• _Task directions_
Everything from the first line down to the line containing "a, b = P3(415, 380, DH" should be reproduced exactly; please include nothing else.

_ _ _ _ _ _ _

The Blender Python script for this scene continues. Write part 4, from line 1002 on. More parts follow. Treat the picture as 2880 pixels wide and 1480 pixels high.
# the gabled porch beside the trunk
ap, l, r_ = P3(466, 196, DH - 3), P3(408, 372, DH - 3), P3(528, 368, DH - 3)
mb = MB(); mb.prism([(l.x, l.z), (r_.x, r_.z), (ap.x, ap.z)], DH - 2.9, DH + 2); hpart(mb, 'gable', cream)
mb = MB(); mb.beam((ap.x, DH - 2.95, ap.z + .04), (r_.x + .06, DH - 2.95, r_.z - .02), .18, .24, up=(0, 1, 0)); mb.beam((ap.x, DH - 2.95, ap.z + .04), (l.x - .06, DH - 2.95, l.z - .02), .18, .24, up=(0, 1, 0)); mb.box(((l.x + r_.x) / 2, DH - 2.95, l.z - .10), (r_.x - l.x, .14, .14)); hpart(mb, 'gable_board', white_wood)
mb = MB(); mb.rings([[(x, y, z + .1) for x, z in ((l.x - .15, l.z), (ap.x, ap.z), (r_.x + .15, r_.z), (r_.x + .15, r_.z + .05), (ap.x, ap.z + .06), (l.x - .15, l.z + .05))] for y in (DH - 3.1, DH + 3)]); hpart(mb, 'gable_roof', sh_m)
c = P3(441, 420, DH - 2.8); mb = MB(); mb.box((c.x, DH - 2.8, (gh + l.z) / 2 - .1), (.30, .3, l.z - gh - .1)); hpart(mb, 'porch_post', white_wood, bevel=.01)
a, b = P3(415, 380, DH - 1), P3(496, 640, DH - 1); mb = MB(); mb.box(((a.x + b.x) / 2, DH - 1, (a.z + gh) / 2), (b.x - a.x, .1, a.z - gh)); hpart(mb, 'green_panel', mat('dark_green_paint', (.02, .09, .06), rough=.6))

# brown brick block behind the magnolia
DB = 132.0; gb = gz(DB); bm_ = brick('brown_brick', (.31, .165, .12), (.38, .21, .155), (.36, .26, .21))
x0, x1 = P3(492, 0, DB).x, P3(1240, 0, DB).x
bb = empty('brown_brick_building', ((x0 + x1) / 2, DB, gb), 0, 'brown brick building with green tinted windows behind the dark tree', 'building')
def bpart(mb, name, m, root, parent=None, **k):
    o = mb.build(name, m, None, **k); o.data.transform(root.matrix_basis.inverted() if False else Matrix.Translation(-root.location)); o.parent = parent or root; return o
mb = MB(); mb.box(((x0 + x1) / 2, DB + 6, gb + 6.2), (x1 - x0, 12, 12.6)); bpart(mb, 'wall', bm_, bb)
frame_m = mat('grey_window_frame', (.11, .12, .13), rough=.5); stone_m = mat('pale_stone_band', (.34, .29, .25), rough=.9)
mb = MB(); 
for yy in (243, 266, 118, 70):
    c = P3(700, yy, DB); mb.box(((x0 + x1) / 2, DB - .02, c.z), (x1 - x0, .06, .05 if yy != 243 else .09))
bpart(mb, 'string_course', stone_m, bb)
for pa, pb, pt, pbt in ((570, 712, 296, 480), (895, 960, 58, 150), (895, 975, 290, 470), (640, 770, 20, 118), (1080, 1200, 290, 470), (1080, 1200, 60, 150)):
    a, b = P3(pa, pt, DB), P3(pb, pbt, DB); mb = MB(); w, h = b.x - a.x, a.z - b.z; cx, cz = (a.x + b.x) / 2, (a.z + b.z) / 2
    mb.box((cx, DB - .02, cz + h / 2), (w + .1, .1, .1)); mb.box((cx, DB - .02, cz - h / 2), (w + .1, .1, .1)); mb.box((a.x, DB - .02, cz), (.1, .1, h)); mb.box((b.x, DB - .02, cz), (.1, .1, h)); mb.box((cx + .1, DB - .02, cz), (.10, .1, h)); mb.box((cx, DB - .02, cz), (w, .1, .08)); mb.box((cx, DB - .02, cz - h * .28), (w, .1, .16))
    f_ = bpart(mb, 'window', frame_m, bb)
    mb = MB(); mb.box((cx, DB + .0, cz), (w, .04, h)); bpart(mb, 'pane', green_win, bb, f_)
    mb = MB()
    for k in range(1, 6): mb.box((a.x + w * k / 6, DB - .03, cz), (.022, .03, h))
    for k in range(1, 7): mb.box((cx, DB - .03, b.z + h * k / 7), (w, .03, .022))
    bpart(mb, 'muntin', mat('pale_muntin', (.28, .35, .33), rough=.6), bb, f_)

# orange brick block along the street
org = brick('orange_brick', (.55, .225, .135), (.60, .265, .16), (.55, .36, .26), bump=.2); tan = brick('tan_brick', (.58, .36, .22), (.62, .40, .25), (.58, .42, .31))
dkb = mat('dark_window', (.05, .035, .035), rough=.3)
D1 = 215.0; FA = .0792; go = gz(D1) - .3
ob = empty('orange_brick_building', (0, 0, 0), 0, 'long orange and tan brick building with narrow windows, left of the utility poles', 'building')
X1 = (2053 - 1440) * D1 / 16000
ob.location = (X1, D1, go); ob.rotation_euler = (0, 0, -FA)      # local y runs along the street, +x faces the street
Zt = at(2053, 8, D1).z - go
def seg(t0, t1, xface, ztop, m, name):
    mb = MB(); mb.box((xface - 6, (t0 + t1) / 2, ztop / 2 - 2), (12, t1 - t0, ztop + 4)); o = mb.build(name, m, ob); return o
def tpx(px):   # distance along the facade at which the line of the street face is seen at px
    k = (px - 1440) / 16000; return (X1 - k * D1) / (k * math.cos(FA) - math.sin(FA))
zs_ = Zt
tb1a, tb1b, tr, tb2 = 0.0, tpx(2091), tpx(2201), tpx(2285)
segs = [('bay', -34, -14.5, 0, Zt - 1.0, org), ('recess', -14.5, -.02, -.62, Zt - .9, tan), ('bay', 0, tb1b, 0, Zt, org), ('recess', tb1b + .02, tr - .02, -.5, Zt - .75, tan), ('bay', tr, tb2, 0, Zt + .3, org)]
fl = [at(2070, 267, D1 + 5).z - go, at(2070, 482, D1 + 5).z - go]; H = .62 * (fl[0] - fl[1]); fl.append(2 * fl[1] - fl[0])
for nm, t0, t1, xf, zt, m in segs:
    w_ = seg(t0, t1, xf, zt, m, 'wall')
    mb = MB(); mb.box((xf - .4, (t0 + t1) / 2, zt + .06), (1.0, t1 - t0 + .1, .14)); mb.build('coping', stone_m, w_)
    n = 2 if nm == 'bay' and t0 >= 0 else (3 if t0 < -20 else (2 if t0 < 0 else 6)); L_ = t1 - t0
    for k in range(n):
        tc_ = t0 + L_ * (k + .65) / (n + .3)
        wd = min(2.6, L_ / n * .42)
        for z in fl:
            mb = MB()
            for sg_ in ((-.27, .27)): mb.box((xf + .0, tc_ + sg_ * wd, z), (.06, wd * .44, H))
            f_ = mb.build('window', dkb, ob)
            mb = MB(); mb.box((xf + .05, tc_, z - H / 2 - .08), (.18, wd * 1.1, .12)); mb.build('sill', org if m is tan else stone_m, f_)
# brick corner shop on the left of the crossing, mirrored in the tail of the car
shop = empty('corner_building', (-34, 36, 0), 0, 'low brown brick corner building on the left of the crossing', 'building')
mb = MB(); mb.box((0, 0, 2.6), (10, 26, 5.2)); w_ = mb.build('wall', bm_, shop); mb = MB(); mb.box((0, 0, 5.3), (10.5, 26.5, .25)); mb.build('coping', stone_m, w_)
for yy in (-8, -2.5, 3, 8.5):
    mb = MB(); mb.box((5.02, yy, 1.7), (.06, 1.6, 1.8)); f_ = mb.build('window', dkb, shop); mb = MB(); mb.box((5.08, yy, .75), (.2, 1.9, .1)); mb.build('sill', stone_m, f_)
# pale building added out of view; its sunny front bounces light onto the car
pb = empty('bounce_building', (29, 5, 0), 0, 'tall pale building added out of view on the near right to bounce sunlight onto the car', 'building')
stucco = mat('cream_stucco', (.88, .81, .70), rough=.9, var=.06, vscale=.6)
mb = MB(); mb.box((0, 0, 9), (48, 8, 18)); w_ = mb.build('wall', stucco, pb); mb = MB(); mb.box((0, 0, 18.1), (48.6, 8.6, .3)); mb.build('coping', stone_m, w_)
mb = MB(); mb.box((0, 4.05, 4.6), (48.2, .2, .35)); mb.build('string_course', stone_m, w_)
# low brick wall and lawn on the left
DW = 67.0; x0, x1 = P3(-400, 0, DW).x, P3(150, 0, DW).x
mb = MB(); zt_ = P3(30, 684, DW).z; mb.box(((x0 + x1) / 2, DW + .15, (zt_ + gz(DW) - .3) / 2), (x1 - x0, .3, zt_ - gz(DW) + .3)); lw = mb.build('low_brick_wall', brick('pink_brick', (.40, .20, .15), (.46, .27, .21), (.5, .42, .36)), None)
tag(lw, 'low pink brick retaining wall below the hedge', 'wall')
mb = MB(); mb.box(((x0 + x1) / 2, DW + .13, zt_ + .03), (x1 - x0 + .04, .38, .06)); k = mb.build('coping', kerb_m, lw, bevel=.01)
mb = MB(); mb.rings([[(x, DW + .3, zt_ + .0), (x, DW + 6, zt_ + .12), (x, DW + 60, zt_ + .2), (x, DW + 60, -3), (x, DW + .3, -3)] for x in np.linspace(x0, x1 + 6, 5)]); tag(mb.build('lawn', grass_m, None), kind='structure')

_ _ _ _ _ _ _

• _Solution to the problem_
The Blender Python script for this scene continues. Write part 4, from line 1002 on. More parts follow. Treat the picture as 2880 pixels wide and 1480 pixels high.
# the gabled porch beside the trunk
ap, l, r_ = P3(466, 196, DH - 3), P3(408, 372, DH - 3), P3(528, 368, DH - 3)
mb = MB(); mb.prism([(l.x, l.z), (r_.x, r_.z), (ap.x, ap.z)], DH - 2.9, DH + 2); hpart(mb, 'gable', cream)
mb = MB(); mb.beam((ap.x, DH - 2.95, ap.z + .04), (r_.x + .06, DH - 2.95, r_.z - .02), .18, .24, up=(0, 1, 0)); mb.beam((ap.x, DH - 2.95, ap.z + .04), (l.x - .06, DH - 2.95, l.z - .02), .18, .24, up=(0, 1, 0)); mb.box(((l.x + r_.x) / 2, DH - 2.95, l.z - .10), (r_.x - l.x, .14, .14)); hpart(mb, 'gable_board', white_wood)
mb = MB(); mb.rings([[(x, y, z + .1) for x, z in ((l.x - .15, l.z), (ap.x, ap.z), (r_.x + .15, r_.z), (r_.x + .15, r_.z + .05), (ap.x, ap.z + .06), (l.x - .15, l.z + .05))] for y in (DH - 3.1, DH + 3)]); hpart(mb, 'gable_roof', sh_m)
c = P3(441, 420, DH - 2.8); mb = MB(); mb.box((c.x, DH - 2.8, (gh + l.z) / 2 - .1), (.30, .3, l.z - gh - .1)); hpart(mb, 'porch_post', white_wood, bevel=.01)
a, b = P3(415, 380, DH - 1), P3(496, 640, DH - 1); mb = MB(); mb.box(((a.x + b.x) / 2, DH - 1, (a.z + gh) / 2), (b.x - a.x, .1, a.z - gh)); hpart(mb, 'green_panel', mat('dark_green_paint', (.02, .09, .06), rough=.6))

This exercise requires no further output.